Traduisant les œuvres avec sensibilité et finesse, Huston tisse une narration associant adroitement son appréciation des images et sa rencontre avec l’homme. Cette rencontre, posthume, s’élabore d’ailleurs comme les œuvres d’Alleyn, soit à partir de traces, de fragments, laissés comme autant d’indices d’une existence. La présence de l’absence, un thème cher au peintre, s’étend ainsi au-delà des fragments d’intimité (série Indigo), des scènes inoccupées (Vanitas) et de l’espace opaque caractéristique de ses dernières œuvres, néant avalant littéralement toute trace de liens entre les différents objets qui y sont projetés (Éphémérides). Sous la plume chatoyante de Nancy Huston, l’absence est bel et bien présente. Elle s’anime, elle existe. D’ailleurs, elle porte un nom, Edmund Alleyn, et ce nom est lui aussi, déjà, un premier exil.
« You’re not alone, Alleyn. Niemand ist allein. C’est-à-dire no one is alone. No man is an island. Et l’homme l’entend. »
On ne se baigne jamais deux fois dans le même fleuve. Tout le monde connaît ce proverbe signifiant que, malgré les apparences parfois trompeuses, tout est en perpétuel changement, tel le fleuve qui nous semble toujours identique mais dont l’eau n’est jamais la même. Or, Alleyn ne s’intéresse pas au changement, ce principe linéaire à la base de tout récit, et Nancy Huston l’a bien compris. Le sien commence à Kamouraska. Alleyn se tient face au fleuve, debout sur la jetée. Il n’est pas seul, « le garçon est en lui ». Le fleuve, lui, est intemporel, indifférent à tout récit. Il n’a pas de mémoire. « Il coule et miroite, c’est tout ». L’homme envie le fleuve pour son détachement, sa nature amnésique. Devenir fleuve : renouveler constamment ses eaux pour anéantir le lien entre deux baignades, l’histoire dans laquelle elles s’inscrivent. Pour se laver d’un passé douloureux, se détacher. Refuser d’être ce continuum de souvenirs et de pensées. Et l’on imagine le miroitement de l’eau envelopper de sa lumière stroboscopique l’espace environnant, révélant un néant ponctué d’images.
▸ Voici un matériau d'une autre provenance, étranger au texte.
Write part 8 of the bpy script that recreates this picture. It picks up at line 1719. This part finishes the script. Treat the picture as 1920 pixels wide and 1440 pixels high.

Au fil d’un récit où se dévoilent, par bribes, la vie et l’œuvre d’Edmund Alleyn, Huston superpose les époques et fait cohabiter des personnages anachroniques transitant tous autour de ce point de rencontre commun, magique, qu’est cette jetée donnant sur le fleuve. L’histoire de l’homme, telle qu’elle la raconte, est elle-même construite à la manière de ses tableaux, soit comme une série de variations, de permutations possibles entre les différents événements ou personnages qui la composent. En même temps, chaque personnage, debout face au fleuve, semble contempler un de ses lavis. Sur un même fond, un même fleuve, on observe le miroitement de l’eau, un coucher de soleil, un cargo qui avance lentement, une fillette de neuf ans faisant de grands moulinets avec ses bras…
Mais, cette fois, Alleyn s’est détaché pour de bon.
Big Bang
Du 6 novembre 2011 au 22 janvier 2012, le Musée des beaux-arts de Montréal présente l’exposition Big Bang, réunissant 18 créateurs de différentes disciplines. Nancy Huston et Jennifer Alleyn (littérature, cinéma), Wajdi Mouawad (Théâtre), Marie Chouinard (danse) et Geneviève Cadieux (arts visuels), entre autres, ont eu carte blanche pour interpréter une œuvre de la collection. Pour leur installation commune, Nancy Huston et Jennifer Alleyn animeront le corpus complet des 50 lavis sur papier d’Edmund Alleyn.